2. The method of claim 1, wherein the flow-through monolithic substrate comprises a cordierite or stainless steel honeycomb structure.

3. The method of claim 1, further including positioning a mat comprising silica between the flow-through monolithic substrate and the shell canister.

4. The method of claim 1, wherein the flow-through monolithic substrate is wash coated with titanium dioxide followed by the application of platinum nanoparticles and cupric oxide.

5. The method of claim 1, wherein the primary heat exchanger is a tubular heat exchanger, and wherein the secondary heat exchanger is a tube and fin heat exchanger.

6. A method for treating flue gases from a natural gas furnace, the method comprising:

positioning an acidic gas trap adsorber in an exhaust gas flow path between a primary heat exchanger and a secondary heat exchanger; and

contacting a combustion waste gas from a natural gas furnace with the acidic gas trap adsorber, the combustion waste gas including gaseous sulfur compounds and gaseous nitrogen compounds, wherein the acidic gas trap adsorber comprises:

a catalyst coating on a flow-through monolithic substrate, the catalyst coating including a metal oxide sorber component for trapping the gaseous sulfur compounds, trapping the gaseous nitrogen compounds, or trapping gaseous nitrogen redox from the combustion waste gas, the metal oxide sorber component comprising an oxide of ti, Cu, Ba, Mn, Zr, Zn, Sr, Ca, Li, K, Na, Al, Ce or mixtures thereof, wherein the flow-through monolithic substrate comprises a zinc oxide that is wash coated with BaCO₃ nanoparticles.
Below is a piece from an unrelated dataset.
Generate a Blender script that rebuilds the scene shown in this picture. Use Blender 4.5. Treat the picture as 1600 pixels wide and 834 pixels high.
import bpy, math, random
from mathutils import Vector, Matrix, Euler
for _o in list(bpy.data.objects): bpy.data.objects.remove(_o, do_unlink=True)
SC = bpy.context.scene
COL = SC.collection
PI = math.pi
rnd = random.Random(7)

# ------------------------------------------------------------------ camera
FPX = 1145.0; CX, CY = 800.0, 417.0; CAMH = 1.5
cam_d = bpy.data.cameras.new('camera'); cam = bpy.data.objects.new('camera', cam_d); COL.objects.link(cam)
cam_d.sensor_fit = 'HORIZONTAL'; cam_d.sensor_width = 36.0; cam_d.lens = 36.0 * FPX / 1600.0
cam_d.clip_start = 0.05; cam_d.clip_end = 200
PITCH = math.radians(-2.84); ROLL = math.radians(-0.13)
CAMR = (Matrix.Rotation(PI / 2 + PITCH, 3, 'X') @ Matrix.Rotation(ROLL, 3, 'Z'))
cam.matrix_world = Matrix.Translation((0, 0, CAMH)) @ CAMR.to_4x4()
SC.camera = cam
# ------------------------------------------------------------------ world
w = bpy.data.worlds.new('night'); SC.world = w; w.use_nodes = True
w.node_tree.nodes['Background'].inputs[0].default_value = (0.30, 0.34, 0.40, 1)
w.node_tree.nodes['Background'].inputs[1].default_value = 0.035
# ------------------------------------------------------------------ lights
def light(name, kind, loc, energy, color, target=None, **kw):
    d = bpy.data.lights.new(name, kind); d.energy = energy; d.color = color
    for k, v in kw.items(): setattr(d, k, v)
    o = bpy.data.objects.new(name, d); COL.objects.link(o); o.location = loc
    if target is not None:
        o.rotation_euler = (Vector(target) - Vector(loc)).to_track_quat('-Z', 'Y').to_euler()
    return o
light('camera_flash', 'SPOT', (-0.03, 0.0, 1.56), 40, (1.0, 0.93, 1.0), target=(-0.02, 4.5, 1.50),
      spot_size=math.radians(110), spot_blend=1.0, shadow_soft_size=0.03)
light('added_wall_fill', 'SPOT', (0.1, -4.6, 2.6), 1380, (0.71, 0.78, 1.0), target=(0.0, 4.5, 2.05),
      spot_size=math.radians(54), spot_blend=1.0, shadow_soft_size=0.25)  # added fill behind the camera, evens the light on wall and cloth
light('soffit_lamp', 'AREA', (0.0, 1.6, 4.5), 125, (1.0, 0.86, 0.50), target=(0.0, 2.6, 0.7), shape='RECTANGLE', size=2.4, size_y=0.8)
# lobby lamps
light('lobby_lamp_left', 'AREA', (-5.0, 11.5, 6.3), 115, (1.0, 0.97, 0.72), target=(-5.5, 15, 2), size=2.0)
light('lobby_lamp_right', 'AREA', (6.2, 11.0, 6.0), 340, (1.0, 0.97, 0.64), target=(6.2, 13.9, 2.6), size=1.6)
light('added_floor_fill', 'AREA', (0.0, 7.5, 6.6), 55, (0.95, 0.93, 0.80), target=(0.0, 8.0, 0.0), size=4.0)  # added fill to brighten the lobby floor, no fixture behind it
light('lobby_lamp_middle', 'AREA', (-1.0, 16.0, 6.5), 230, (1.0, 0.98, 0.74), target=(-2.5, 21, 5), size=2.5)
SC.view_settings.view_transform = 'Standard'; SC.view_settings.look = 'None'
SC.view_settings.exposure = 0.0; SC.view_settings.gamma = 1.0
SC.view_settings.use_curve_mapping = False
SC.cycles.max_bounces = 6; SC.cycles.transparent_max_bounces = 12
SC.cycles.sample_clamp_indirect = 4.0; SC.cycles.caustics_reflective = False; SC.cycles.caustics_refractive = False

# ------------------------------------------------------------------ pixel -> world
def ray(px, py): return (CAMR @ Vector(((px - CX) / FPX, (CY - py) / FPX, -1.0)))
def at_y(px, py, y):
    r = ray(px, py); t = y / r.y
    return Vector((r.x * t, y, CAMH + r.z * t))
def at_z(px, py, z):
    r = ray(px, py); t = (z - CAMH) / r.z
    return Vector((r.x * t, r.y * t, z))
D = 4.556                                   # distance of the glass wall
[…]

7. A system for treating flue gases from a natural gas furnace, the system comprising:

an acidic gas trap adsorber in an exhaust gas flow path between a primary heat exchanger and a secondary heat exchanger, wherein the acidic gas trap adsorber comprises:

a shell canister,

a divergent cone coupled to an upstream side of the shell canister,

a convergent cone coupled to a downstream side of the shell canister,

a flow-through monolithic substrate within the shell canister, the flow-monolithic substrate including plurality of channels extending in a longitudinal direction between the divergent cone and the convergent cone, the plurality of channels each defining channel surfaces that are orthogonal to the longitudinal direction, and

a catalyst coating on the channel surfaces of the flow-through monolithic substrate, the catalyst coating including a plurality of nanotubes that are oriented in a non-parallel direction with respect each other, the plurality of nanotubes comprising a metal oxide sorber component for trapping gaseous sulfur compounds, trapping gaseous nitrogen compounds, or trapping gaseous nitrogen redox from the combustion waste gas, the metal oxide sorber component comprising an oxide of ti, Cu, Ba, Mn, Zr, Zn, Sr, Ca, Li, K, Na, Al, Ce or mixtures thereof.

8. The system of claim 7, wherein the flow-through monolithic substrate comprises a cordierite or stainless-steel honeycomb structure.

9. The system of claim 7, further comprising a mat comprising silica disposed between the flow-through monolithic substrate and the shell canister.

10. The system of claim 7, wherein the flow-through monolithic substrate is wash coated with titanium dioxide followed by the application of platinum nanoparticles and cupric oxide.